The outfall is less than 200 metres on the Port of Napier side of the public viewing platform which extends out over the waves crashing on the beach, but which had been closed by the Napier City Council since last Saturday because of the danger created by three-metre swells.
A warning sign blocked the entrance to that platform as it had done since last Saturday, and other signs were in place nearby, including close to the outfall pipe, which is higher up the beach, closer to the pathway, and was being reached by the occasional wave, while seas had been crashing against the front of the viewing platform.
The Marine Parade viewing platform was still closed today after five days of heavy seas. Two young people understood to have been standing on a stormwater outfall pipe about 200 metres away were washed into the sea and rescued yesterday. Photo / Caron Copek
A person who arrived on the beach moments after the wave hit the couple described how the pair was pushed to the right down the loose-shingle beach and into the surf.
Sycamore said police were alerted about 2.20pm with reports of two people in the water. Two officers were quickly on the scene, one a trained lifeguard with their own equipment and wetsuit who leapt into the surf to try to rescue the couple.

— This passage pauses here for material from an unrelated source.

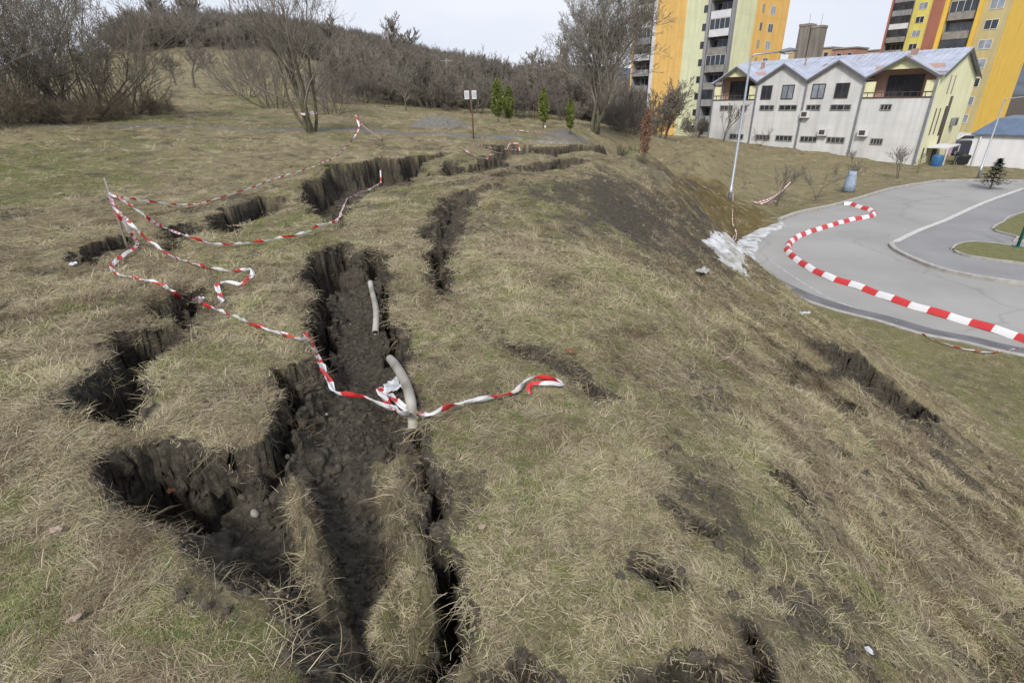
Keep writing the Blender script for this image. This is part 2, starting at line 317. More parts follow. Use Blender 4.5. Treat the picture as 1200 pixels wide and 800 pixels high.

While the male made it back to shore, police reached the female as she was being taken beyond the breakers and she was supported in the water awaiting the Lowe Corporation Rescue Helicopter which, with a growing number of onlookers on the beach hoisted the woman and one officer in separate lifts to safety on the shore.
The second officer was taken aboard Port of Napier pilot boat the Pania and transferred soon afterwards to Coastguard Hawke’s Bay’s rescue craft the Celia Knowles.
The young woman's rescuers bring her safely on dry land. Photo / Warren Buckland
“These people were very lucky,” said Sycamore, thanking Surf Life Saving and Coastguard for the assistance in a successful rescue.
It was the latest of numerous similar incidents on the coast off Marine Parade, including at least seven fatalities since the mid-1990s, but there have also been numerous rescues.
Two were just five weeks apart in 1994, one when a former Danish swimming champion was snatched off the beach by a wave during an idyllic January 31 7am stroll along the beach with her husband, who was stunned to see she had disappeared from his side and was being carried out beyond the breakers.
A surf life saver on his way to work stopped, grabbed a rescue belt from his car, dived into the surf to reach the woman and get her back ashore just as a rescue helicopter was approaching the scene.
And on March 3 that year a young woman on a late night stroll was also dragged out to sea, her stunned partner guided only by her screams in the dark calling for help, with a police officer stripping and diving into the water to effect a rescue as further police arrived and played a light on rescuer and rescuer struggled in the seas.